PIE delivers for Island kids

What do Lego robotics kits, a comfy carpet covered in letters and a cell microscope projector have in common? They’re all housed in classrooms on Vashon and used by Island students, thanks to Partners in Education, or PIE, which awards mini-grants each year to teachers for enriching the classroom experience.

What do Lego robotics kits, a comfy carpet covered in letters and a cell microscope projector have in common? They’re all housed in classrooms on Vashon and used by Island students, thanks to Partners in Education, or PIE, which awards mini-grants each year to teachers for enriching the classroom experience.

PIE has doled out thousands of grant dollars each year for more than 20 years and filled the classrooms of Vashon’s three public schools with items small and large that teachers would otherwise go without.

Especially in today’s difficult economic times, when education budgets are being cut across the state and country, support from private foundations like PIE can pay not only for luxuries, but for some basics as well, said Bob Hennessey, Vashon Island School District board chair.

“PIE does tremendous things,” he said. “The district tries to do what it can, but PIE does an amazing job of filling in gaps for things teachers need to do their jobs. … I’d like to tell you we’d find a way to get those things otherwise, but the reality is we wouldn’t.”

PIE is a volunteer-run nonprofit dedicated to awarding mini-grants each year to teachers and administrators for classroom materials and events.

Its goal, said Janet Baron, this year’s president and a former fifth-grade teacher, “is to enhance the learning environment in Vashon public schools.”

The organization, she added, is committed to funding teachers’ “creative ways to get their subject matter across, ways that aren’t always provided in the basic curriculum.”

Bill Ameling, PIE’s first president, described the nonprofit as “a booster club for academics.”

“The basic idea is to get creative or exciting stuff in these schools that doesn’t come through the normal budgeting,” he said. “It’s a bunch of small things.
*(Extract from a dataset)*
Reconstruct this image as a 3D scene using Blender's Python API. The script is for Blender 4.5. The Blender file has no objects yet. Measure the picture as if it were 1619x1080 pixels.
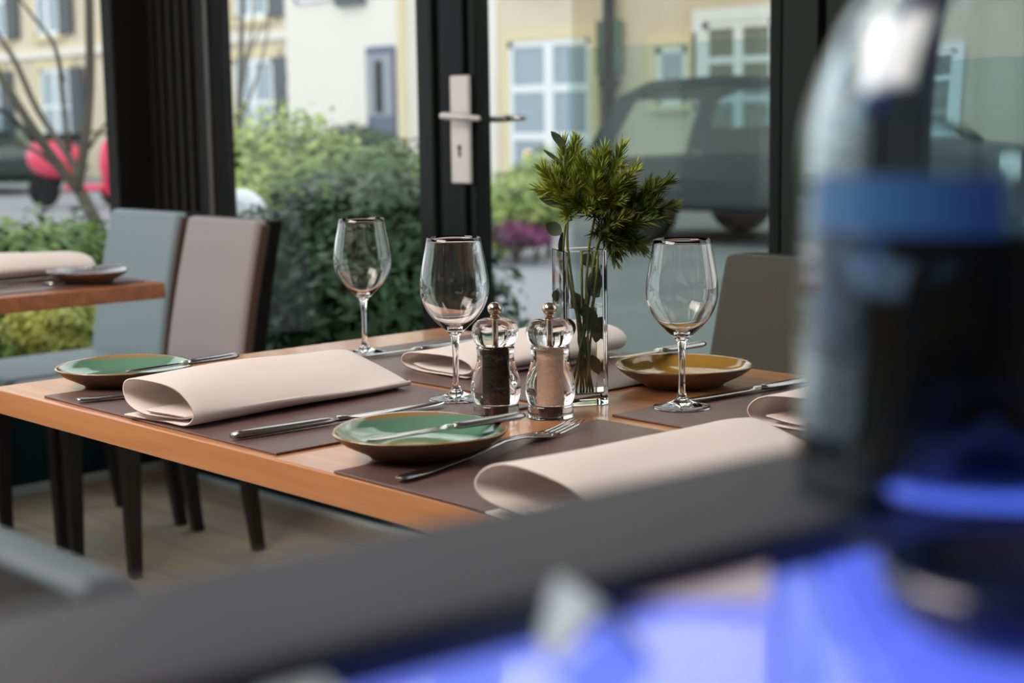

Look at all the things PIE has paid for, and it’s really an eclectic mix, and all these requests come straight from the teachers.”

Each year, teachers apply for PIE grants, and the nonprofit doles out as much money as it can, based mostly on the amount its annual phonathon pulled in that fall. PIE volunteers are in the thick of the phonathon today, which takes place Oct. 6 to 8. Islanders who contribute to PIE through the phonathon will see their money put right back in the classroom later this year, when PIE awards are announced.

Teachers who have received PIE grants at all three schools are enthusiastic about the difference PIE has made in their classrooms.

Kindergartners read books and play together on a plush carpet with the alphabet on it, thanks to a grant last year from PIE.

“There was no other way we would have had an industrial-strength carpet to spend our days on,” said Kathleen Lawrence, a learning resource center teacher at Chautauqua Elementary School. “PIE is the only means by which this could have come to us.”

PIE has also funded art enrichment, materials for science and field trips for Chautauqua students, said Kate Baehr, Chautauqua principal.

Students at McMurray have had science, music, humanities and photography classes enhanced by recent PIE grants, which funded such things as a pianist for choir, young adult fiction books for the library, a sign language curriculum and other educational items.

“They’re amazing to provide these special tools it would otherwise be impossible to have,” said Gay Roselle, a McMurray science teacher whose classroom is home to a cell microscope projector, which was purchased with a PIE grant and a matching gift from a parent.

“We have a whole new unit because of this,” she said, her hand on the microprojector. “It opened up a whole new world for us. … It turned some of my students on to microscopes for the first time.”

Her students have seen wriggling pond samples and plankton, magnified thousands of times and projected onto a screen for the whole class to examine together. As a result, she said, her students are enthusiastic about life science.

Vashon High School students and teachers also have reaped the rewards of PIE’s generosity. The Learning Resource Center, for instance, which serves students with individual educational plans, is now equipped with PIE-funded graphing calculators.

“They’re used at least four times a day with different classes,” said Louise Olsen, a supportive learning teacher at Vashon High School. “They help the kids with their more advanced studies. … We’re grateful for PIE, especially in this economy.”

This week presents Islanders’ biggest opportunity to bolster PIE’s budget by contributing to the phonathon. Proponents of the educationally minded nonprofit are hoping Vashon residents will pick up the phone when PIE volunteers call.

“The phonathon makes up the biggest portion of our income,” Baron said. “It’s our only fundraiser, so it’s critical.”